Monday, April 12, 2010

Cannonball Read #20: The Amazing Adventures of Kavalier & Clay by Michael Chabon


Kavalier and Clay came highly recommended by Pajiba – it's number one on the Best of the Decade's list. Though I went in having high expectations, it did not disappoint. I was a little put off by Chabon's blending of historical writing and narrative writing, but once I got past the changes in tone, I was able to see that it is this mix that makes the story so much more compelling.

Kavalier and Clay are cousins who decide to create their own comic book hero during WWII. Chabon goes into the history of how the comic book hero came from the newspapers funny page, and how it has evolved to become its own genre. The Escapist, the costumed hero that Kavalier and Clay think up, is sent all over the world to fight Nazis, which was a pretty popular topic since this was in the middle of WWII.
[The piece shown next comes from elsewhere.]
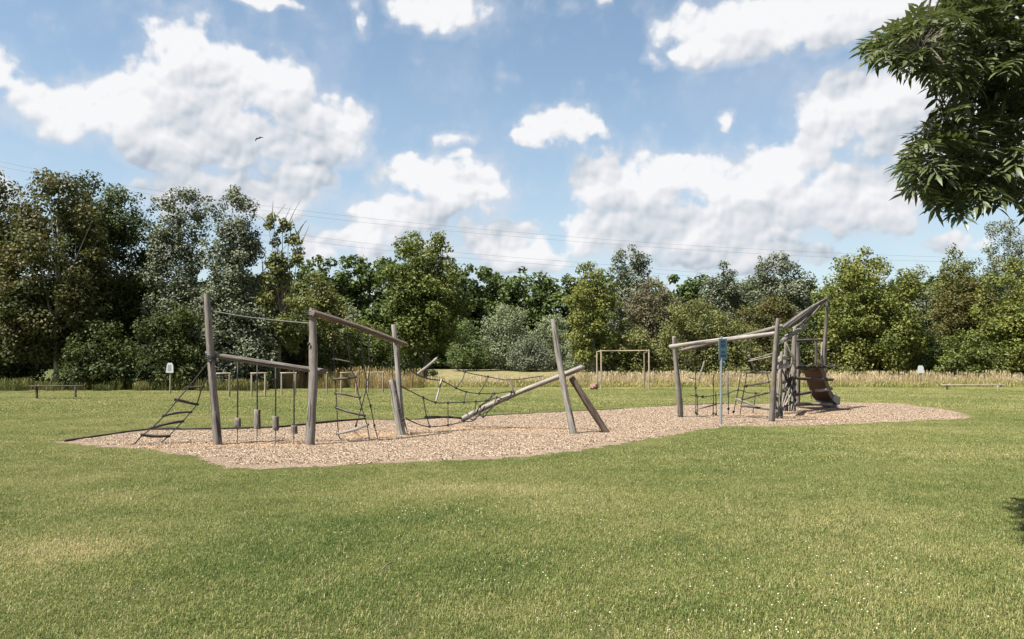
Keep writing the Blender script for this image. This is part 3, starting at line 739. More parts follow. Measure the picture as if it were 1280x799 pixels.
tree('grey_willow', 'small pale shrub at the foot of the slender pale trunk', 726, 420, 24, 84, 'willow', 'dome', 0, 7000, 0.240, 0.096, 45, 0.91, 39, 'shrub', trunk=False)
tree('grey_shrub', 'greyish brown bushy tree with bare twigs above the goal', 815, 345, 42, 66, 'grey', 'full', .02, 17000, .22, .12, 90, .95, 40, 'tree', bare=30)
tree('olive_shrub', 'olive bush directly behind the timber goal', 780, 398, 46, 61, 'olive', 'full', 0, 15000, .22, .12, 80, .9, 41, 'shrub', trunk=False)
tree('olive_shrub', 'wide grey olive bush behind the right climbing frame', 868, 372, 58, 61, 'olive', 'full', 0, 20000, .22, .11, 100, .95, 42, 'shrub', bare=12)
tree('silver_poplar', 'blue green tree tip between the grey bush and the big silver crown', 902, 326, 32, 75, 'silver', 'oval', .05, 13000, .26, .15, 70, 1.0, 43)
tree('silver_poplar', 'broad bright silver crown behind the sloping timber roof', 968, 315, 54, 76, 'silver', 'round', .05, 25000, .28, .17, 120, 1.2, 44)
tree('rust_tree', 'olive and rust tinted tree below the broad silver crown', 960, 368, 48, 64, 'rust', 'full', 0, 15000, .22, .13, 80, .95, 45, cat='tree')
tree('olive_shrub', 'olive bush around the blue sign behind the net ropes', 918, 400, 44, 60, 'olive', 'dome', 0, 13000, .2, .11, 70, .85, 46, 'shrub', trunk=False)
tree('olive_shrub', 'dark olive shrub behind the slide platform', 1000, 395, 42, 60.5, 'dark', 'dome', 0, 12000, .2, .11, 70, .85, 47, 'shrub', trunk=False)
# --- right
tree('lime_tree', 'large yellow green rounded tree right of the tall end post', 1085, 309, 68, 60, 'yellow', 'full', .06, 30000, .25, .15, 130, 1.2, 51, tpx=1073, tr=.12)
tree('blue_green_tree', 'dark blue green tree in the notch between two green trees', 1142, 328, 34, 72, 'silver', 'oval', .0, 12000, .26, .14, 70, 1.1, 52)
tree('round_bush', 'low round green bush behind the white notice sign', 1150, 412, 38, 61, 'bush', 'dome', 0, 14000, .2, .08, 70, .85, 53, 'shrub', trunk=False)
tree('olive_tree', 'olive tree with rounded top right of the notch', 1196, 304, 40, 66, 'olive', 'oval', .02, 18000, .24, .14, 90, 1.1, 54)
tree('rust_tree', 'rusty brown tinted tree near the right edge', 1205, 345, 46, 62.5, 'rust', 'full', .02, 17000, .24, .14, 90, 1.0, 55)
tree('birch_tree', 'tall dark wispy birch at the right edge', 1258, 272, 42, 64, 'silver', 'oval', .15, 14000, .22, .10, 80, .9, 56, droop=.5, lump=.45)
tree('yellow_tree', 'bright green tree cut by the right frame edge', 1282, 318, 70, 58.5, 'yellow', 'full', .0, 26000, .25, .15, 120, 1.15, 57)
tree('olive_shrub', 'green bushes at the foot of the trees by the right frame edge', 1222, 405, 60, 59, 'green', 'full', 0, 20000, .22, .13, 100, .9, 58, 'shrub', trunk=False)
tree('olive_shrub', 'green shrub low between the round bush and the large yellow green tree', 1040, 410, 40, 59.5, 'olive', 'dome', 0, 12000, .2, .12, 70, .85, 59, 'shrub', trunk=False)
tree('olive_shrub', 'dark shrub beyond the right edge of the lawn', 1380, 350, 80, 59, 'dark', 'full', 0, 14000, .26, .16, 80, 1.2, 60, 'shrub', trunk=False)

tree('dark_shrub', 'dark undergrowth in the black gap at the left edge', 5, 395, 70, 56, 'dark', 'full', 0, 15000, .24, .15, 70, 1.1, 61, 'shrub', trunk=False)

# far wood reading as one mass
rw = np.random.default_rng(5); qs = []; tsn = []
for k in range(53):
    px = -110 + k * 29 + rw.uniform(-8, 8); Yw = rw.uniform(92, 104)
    top = np.interp(px, [-60, 380, 400, 460, 560, 640, 700, 730, 1000, 1300], [360, 345, 328, 325, 335, 338, 344, 352, 352, 350]) + rw.uniform(-9, -1)
    pt = P(px, top, Yw); C, RC = crown_clumps(pt.x, Yw, .5, pt.z, 5.0, 3, 'full', 80, 1.3, rw, .08)
    q, ti = leaves(C, RC, 7600, .55, .36, rw); qs.append(q); tsn.append(ti * .7)
tag(link('far_wood', np_mesh('far_wood', np.vstack(qs), 4, np.concatenate(tsn)), LM['wood']), 'dark green wood closing the view behind the single trees', 'wood', None, 'stuff')

# ------------------------------------------------------------------ left climbing frame
YA, YB, YC, YD = 15.65, 15.8, 17.9, 18.1
fr = empty('playground_climber', G(388, 555), 'weathered log climbing frame of three posts and two sloping beams on the left', 'climbing frame')
log('post', G(273, 557) - Vector((0, 0, .1)), P(258.5, 367, YA), .098, .070, M_POST, fr, seed=1, bend=.006, label='tallest post, leaning left')
log('post', G(387, 557) - Vector((0, 0, .1)), P(391, 386, YB), .108, .078, M_POST, fr, seed=2, bend=.010, label='thick upright post in the middle')
log('post', G(504, 543) - Vector((0, 0, .1)), P(492, 406, YC), .082, .066, M_PALE, fr, seed=3, bend=.006, label='pale post at the right end')
log('stub_post', G(503, 545) - Vector((0, 0, .1)), P(490, 475, YC - .25), .10, .085, M_PALE, fr, seed=4, bend=.004, label='short pale post with dark streaks')
log('beam', P(257, 442, YA + .05), P(408, 465, YB + .17), .066, .066, M_POST, fr, seed=5, bend=.004, label='low beam carrying the hanging logs')
log('beam', P(391, 391, YB - .14), P(508, 431, YC - .20), .072, .066, M_BROWN, fr, seed=6, bend=.006, label='high sloping brown beam')
rope('stay_rope', [P(261, 388, YA), P(300, 395, YA+.05), P(340, 400, YB), P(389, 404.5, YB)], .010, M_ROPEG, fr)
rope('net_rope', [P(490, 425, YC-.3), P(490, 465, YC-.32), P(495, 489, YC-.34), P(499, 518, YC-.4), P(507, 541, YC-.5)], .012, M_ROPE, fr)
rope('net_rope', [P(499, 428, YC-.3), P(501, 500, YC-.3), P(504, 520, YC-.35), P(509, 540, YC-.4)], .012, M_ROPE, fr)
knots([P(495, 489, YC-.34), P(499, 512, YC-.38), P(503, 525, YC-.42)], .03, M_ROPE, fr)
for (x, y, Y) in ((263, 452, YA - .1), (388, 464, YB - .12), (386, 430, YB - .12)):
    V, F = ball_data((0, 0, 0), .035, (1, .5, 1)); link('bolt', mesh_py('bolt', V, F), M_RUB, fr, P(x, y, Y) - fr.location)

for (x, y, Y, rr_) in ((263.5, 447, YA, .10), (389, 392, YB, .105), (498, 427, YC, .095)):
    c_ = P(x, y, Y)
    for dz in (-.035, 0, .035):
        ring = [c_ + Vector((math.cos(a_) * rr_, math.sin(a_) * rr_, dz + .012 * math.sin(a_ * 2))) for a_ in [k_ * math.pi / 6 for k_ in range(13)]]
        rope('lashing', ring, .009, M_RUB, fr, 5, 1)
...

Josef Kavalier, a Jewish Czech who escaped from Nazi-infested Prague, is intense in his ambition to "defeat" the Nazis through his art. He wants to get enough money so that he can bring his family to America. Sammy Clayman (shortened to Clay) has lived in Brooklyn all his life and is kinda the brains – and he definitely has the imagination for it – to the Escapist's adventures on their pages.

While reading this, it seemed like a fairly straight-forward plot: two boys want to get rich getting into comics; Josef falls in love, Sammy does not; tragedy happens, and the fall out is in the final third of the book. However, as I am trying to organize my thoughts about this, I really don't know if I can get to everything.

Kavalier and Clay is about being young in America when the possibilities are endless. That may sound like a good thing, but it really can go both ways, and for both characters, it does. The Escapist becomes extremely popular - yet the boys' wages are peanuts compared to what the publisher is getting; Kavalier may have fallen in love, yet he feels guilty about his happiness when he thinks of his family in Prague; and finally (this one broke my heart) Clay finds someone he loves, and in the end, decides that it's better to be alone than to ever get hurt again.

What I love about it is that Chabon doesn't make it an easy route for both our heroes. Neither of them really stumble back into their happy periods - it's almost arduous and painful to read the middle part because I kept hoping and hoping that everything would turn out all right. But I think that's also what I really like best about the book.

2 comments:

blakspring said...

i have to go back to this one. i got about 2/3 of the way through and didn't finish. but i was enjoying it. i don't remember wh i put it down but it had nothing to do with the book and i definitely need to get back to it. i remember it did take me while to get into it but once i did, it was so good. why did i stop?

denesteak said...

yea it definitely took me a while to get into. I really thought it was strange how Chabon was mixing a "history book" tone of narration with a "adventure lies ahead!" narration. But I think all the stuff about the Golem and smuggling Kavalier out of the country really drew me in and I was hooked afterwards.